Entries with scene source code
>>>
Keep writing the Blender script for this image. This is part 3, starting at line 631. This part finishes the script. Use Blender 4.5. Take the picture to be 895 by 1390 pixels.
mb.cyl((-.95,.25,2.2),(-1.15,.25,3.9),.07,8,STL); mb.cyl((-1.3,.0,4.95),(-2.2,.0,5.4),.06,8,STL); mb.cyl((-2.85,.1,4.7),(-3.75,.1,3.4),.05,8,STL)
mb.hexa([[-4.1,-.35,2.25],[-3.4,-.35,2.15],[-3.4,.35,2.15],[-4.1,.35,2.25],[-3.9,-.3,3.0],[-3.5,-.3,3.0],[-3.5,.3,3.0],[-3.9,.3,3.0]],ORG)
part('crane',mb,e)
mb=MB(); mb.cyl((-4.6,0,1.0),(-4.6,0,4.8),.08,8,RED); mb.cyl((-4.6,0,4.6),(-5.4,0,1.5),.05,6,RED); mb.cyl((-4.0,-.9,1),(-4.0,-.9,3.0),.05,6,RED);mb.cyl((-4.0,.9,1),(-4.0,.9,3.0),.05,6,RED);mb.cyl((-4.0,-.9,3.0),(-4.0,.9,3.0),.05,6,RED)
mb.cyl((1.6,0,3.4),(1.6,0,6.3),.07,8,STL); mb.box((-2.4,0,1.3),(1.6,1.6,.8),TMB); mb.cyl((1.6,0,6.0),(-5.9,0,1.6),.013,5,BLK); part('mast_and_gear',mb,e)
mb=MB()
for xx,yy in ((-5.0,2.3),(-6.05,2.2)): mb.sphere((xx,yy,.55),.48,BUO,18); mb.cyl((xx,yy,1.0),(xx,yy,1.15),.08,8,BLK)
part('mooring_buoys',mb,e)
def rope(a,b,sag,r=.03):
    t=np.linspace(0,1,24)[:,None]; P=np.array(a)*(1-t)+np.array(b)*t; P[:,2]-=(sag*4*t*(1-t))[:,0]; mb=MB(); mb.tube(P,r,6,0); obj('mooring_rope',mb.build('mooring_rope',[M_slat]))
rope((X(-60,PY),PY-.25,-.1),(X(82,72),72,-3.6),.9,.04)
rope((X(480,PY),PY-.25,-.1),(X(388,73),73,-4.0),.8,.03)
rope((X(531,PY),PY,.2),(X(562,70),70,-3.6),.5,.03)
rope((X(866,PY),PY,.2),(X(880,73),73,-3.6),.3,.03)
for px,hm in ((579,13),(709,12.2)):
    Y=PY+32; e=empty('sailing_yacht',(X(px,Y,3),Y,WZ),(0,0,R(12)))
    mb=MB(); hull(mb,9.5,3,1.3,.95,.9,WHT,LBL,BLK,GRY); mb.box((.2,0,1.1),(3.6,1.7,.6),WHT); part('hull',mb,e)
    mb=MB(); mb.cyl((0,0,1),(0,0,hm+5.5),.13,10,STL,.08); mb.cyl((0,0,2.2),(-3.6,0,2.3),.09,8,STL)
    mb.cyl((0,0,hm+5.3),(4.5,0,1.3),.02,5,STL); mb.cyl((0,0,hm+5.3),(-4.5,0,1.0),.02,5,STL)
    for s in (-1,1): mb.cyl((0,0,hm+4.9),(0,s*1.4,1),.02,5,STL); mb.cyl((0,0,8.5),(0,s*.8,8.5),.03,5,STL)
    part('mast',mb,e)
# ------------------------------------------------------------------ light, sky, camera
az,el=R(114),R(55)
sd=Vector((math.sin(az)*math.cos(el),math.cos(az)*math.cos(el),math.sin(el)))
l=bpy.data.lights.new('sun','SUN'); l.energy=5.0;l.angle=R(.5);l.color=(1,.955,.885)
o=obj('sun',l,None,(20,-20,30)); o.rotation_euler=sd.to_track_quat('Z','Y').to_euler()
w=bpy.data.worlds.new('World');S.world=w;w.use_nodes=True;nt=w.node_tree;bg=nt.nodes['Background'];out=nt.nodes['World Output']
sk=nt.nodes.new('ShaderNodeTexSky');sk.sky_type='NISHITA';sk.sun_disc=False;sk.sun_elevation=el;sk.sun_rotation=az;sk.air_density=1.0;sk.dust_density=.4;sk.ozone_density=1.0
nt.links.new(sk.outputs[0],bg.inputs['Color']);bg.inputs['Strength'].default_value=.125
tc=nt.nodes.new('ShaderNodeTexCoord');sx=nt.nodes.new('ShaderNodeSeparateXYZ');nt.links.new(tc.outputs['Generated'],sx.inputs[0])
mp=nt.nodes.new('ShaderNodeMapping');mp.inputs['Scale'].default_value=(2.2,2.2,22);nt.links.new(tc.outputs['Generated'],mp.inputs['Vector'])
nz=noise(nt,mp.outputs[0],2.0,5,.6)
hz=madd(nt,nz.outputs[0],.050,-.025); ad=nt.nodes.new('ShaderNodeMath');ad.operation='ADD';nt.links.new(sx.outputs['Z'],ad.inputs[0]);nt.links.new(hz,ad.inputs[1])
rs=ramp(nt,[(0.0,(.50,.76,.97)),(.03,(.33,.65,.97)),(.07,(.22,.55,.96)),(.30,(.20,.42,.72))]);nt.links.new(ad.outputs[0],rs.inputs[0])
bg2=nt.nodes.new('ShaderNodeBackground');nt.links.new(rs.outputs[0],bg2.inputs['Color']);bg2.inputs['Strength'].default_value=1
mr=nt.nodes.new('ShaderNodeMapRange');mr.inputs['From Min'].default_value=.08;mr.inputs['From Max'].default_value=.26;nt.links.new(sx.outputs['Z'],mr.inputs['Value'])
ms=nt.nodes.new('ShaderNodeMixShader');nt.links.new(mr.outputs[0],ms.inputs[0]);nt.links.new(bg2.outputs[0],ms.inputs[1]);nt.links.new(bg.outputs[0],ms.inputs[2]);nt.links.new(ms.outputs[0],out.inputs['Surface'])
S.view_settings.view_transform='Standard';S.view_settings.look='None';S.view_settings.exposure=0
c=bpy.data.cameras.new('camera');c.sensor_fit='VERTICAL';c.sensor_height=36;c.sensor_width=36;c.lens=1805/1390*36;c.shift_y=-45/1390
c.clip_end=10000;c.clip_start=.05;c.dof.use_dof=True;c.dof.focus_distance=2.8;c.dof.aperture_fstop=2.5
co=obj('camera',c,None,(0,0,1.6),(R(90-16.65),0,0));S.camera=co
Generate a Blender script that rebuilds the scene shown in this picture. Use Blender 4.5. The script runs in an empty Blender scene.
<<<
Print the material above once more, exactly.

**Written solution**
Keep writing the Blender script for this image. This is part 3, starting at line 631. This part finishes the script. Use Blender 4.5. Take the picture to be 895 by 1390 pixels.
mb.cyl((-.95,.25,2.2),(-1.15,.25,3.9),.07,8,STL); mb.cyl((-1.3,.0,4.95),(-2.2,.0,5.4),.06,8,STL); mb.cyl((-2.85,.1,4.7),(-3.75,.1,3.4),.05,8,STL)
mb.hexa([[-4.1,-.35,2.25],[-3.4,-.35,2.15],[-3.4,.35,2.15],[-4.1,.35,2.25],[-3.9,-.3,3.0],[-3.5,-.3,3.0],[-3.5,.3,3.0],[-3.9,.3,3.0]],ORG)
part('crane',mb,e)
mb=MB(); mb.cyl((-4.6,0,1.0),(-4.6,0,4.8),.08,8,RED); mb.cyl((-4.6,0,4.6),(-5.4,0,1.5),.05,6,RED); mb.cyl((-4.0,-.9,1),(-4.0,-.9,3.0),.05,6,RED);mb.cyl((-4.0,.9,1),(-4.0,.9,3.0),.05,6,RED);mb.cyl((-4.0,-.9,3.0),(-4.0,.9,3.0),.05,6,RED)
mb.cyl((1.6,0,3.4),(1.6,0,6.3),.07,8,STL); mb.box((-2.4,0,1.3),(1.6,1.6,.8),TMB); mb.cyl((1.6,0,6.0),(-5.9,0,1.6),.013,5,BLK); part('mast_and_gear',mb,e)
mb=MB()
for xx,yy in ((-5.0,2.3),(-6.05,2.2)): mb.sphere((xx,yy,.55),.48,BUO,18); mb.cyl((xx,yy,1.0),(xx,yy,1.15),.08,8,BLK)
part('mooring_buoys',mb,e)
def rope(a,b,sag,r=.03):
    t=np.linspace(0,1,24)[:,None]; P=np.array(a)*(1-t)+np.array(b)*t; P[:,2]-=(sag*4*t*(1-t))[:,0]; mb=MB(); mb.tube(P,r,6,0); obj('mooring_rope',mb.build('mooring_rope',[M_slat]))
rope((X(-60,PY),PY-.25,-.1),(X(82,72),72,-3.6),.9,.04)
rope((X(480,PY),PY-.25,-.1),(X(388,73),73,-4.0),.8,.03)
rope((X(531,PY),PY,.2),(X(562,70),70,-3.6),.5,.03)
rope((X(866,PY),PY,.2),(X(880,73),73,-3.6),.3,.03)
for px,hm in ((579,13),(709,12.2)):
    Y=PY+32; e=empty('sailing_yacht',(X(px,Y,3),Y,WZ),(0,0,R(12)))
    mb=MB(); hull(mb,9.5,3,1.3,.95,.9,WHT,LBL,BLK,GRY); mb.box((.2,0,1.1),(3.6,1.7,.6),WHT); part('hull',mb,e)
    mb=MB(); mb.cyl((0,0,1),(0,0,hm+5.5),.13,10,STL,.08); mb.cyl((0,0,2.2),(-3.6,0,2.3),.09,8,STL)
    mb.cyl((0,0,hm+5.3),(4.5,0,1.3),.02,5,STL); mb.cyl((0,0,hm+5.3),(-4.5,0,1.0),.02,5,STL)
    for s in (-1,1): mb.cyl((0,0,hm+4.9),(0,s*1.4,1),.02,5,STL); mb.cyl((0,0,8.5),(0,s*.8,8.5),.03,5,STL)
    part('mast',mb,e)
# ------------------------------------------------------------------ light, sky, camera
az,el=R(114),R(55)
sd=Vector((math.sin(az)*math.cos(el),math.cos(az)*math.cos(el),math.sin(el)))
l=bpy.data.lights.new('sun','SUN'); l.energy=5.0;l.angle=R(.5);l.color=(1,.955,.885)
o=obj('sun',l,None,(20,-20,30)); o.rotation_euler=sd.to_track_quat('Z','Y').to_euler()
w=bpy.data.worlds.new('World');S.world=w;w.use_nodes=True;nt=w.node_tree;bg=nt.nodes['Background'];out=nt.nodes['World Output']
sk=nt.nodes.new('ShaderNodeTexSky');sk.sky_type='NISHITA';sk.sun_disc=False;sk.sun_elevation=el;sk.sun_rotation=az;sk.air_density=1.0;sk.dust_density=.4;sk.ozone_density=1.0
nt.links.new(sk.outputs[0],bg.inputs['Color']);bg.inputs['Strength'].default_value=.125
tc=nt.nodes.new('ShaderNodeTexCoord');sx=nt.nodes.new('ShaderNodeSeparateXYZ');nt.links.new(tc.outputs['Generated'],sx.inputs[0])
mp=nt.nodes.new('ShaderNodeMapping');mp.inputs['Scale'].default_value=(2.2,2.2,22);nt.links.new(tc.outputs['Generated'],mp.inputs['Vector'])
nz=noise(nt,mp.outputs[0],2.0,5,.6)
hz=madd(nt,nz.outputs[0],.050,-.025); ad=nt.nodes.new('ShaderNodeMath');ad.operation='ADD';nt.links.new(sx.outputs['Z'],ad.inputs[0]);nt.links.new(hz,ad.inputs[1])
rs=ramp(nt,[(0.0,(.50,.76,.97)),(.03,(.33,.65,.97)),(.07,(.22,.55,.96)),(.30,(.20,.42,.72))]);nt.links.new(ad.outputs[0],rs.inputs[0])
bg2=nt.nodes.new('ShaderNodeBackground');nt.links.new(rs.outputs[0],bg2.inputs['Color']);bg2.inputs['Strength'].default_value=1
mr=nt.nodes.new('ShaderNodeMapRange');mr.inputs['From Min'].default_value=.08;mr.inputs['From Max'].default_value=.26;nt.links.new(sx.outputs['Z'],mr.inputs['Value'])
ms=nt.nodes.new('ShaderNodeMixShader');nt.links.new(mr.outputs[0],ms.inputs[0]);nt.links.new(bg2.outputs[0],ms.inputs[1]);nt.links.new(bg.outputs[0],ms.inputs[2]);nt.links.new(ms.outputs[0],out.inputs['Surface'])
S.view_settings.view_transform='Standard';S.view_settings.look='None';S.view_settings.exposure=0
c=bpy.data.cameras.new('camera');c.sensor_fit='VERTICAL';c.sensor_height=36;c.sensor_width=36;c.lens=1805/1390*36;c.shift_y=-45/1390
c.clip_end=10000;c.clip_start=.05;c.dof.use_dof=True;c.dof.focus_distance=2.8;c.dof.aperture_fstop=2.5
co=obj('camera',c,None,(0,0,1.6),(R(90-16.65),0,0));S.camera=co
Generate a Blender script that rebuilds the scene shown in this picture. Use Blender 4.5. The script runs in an empty Blender scene.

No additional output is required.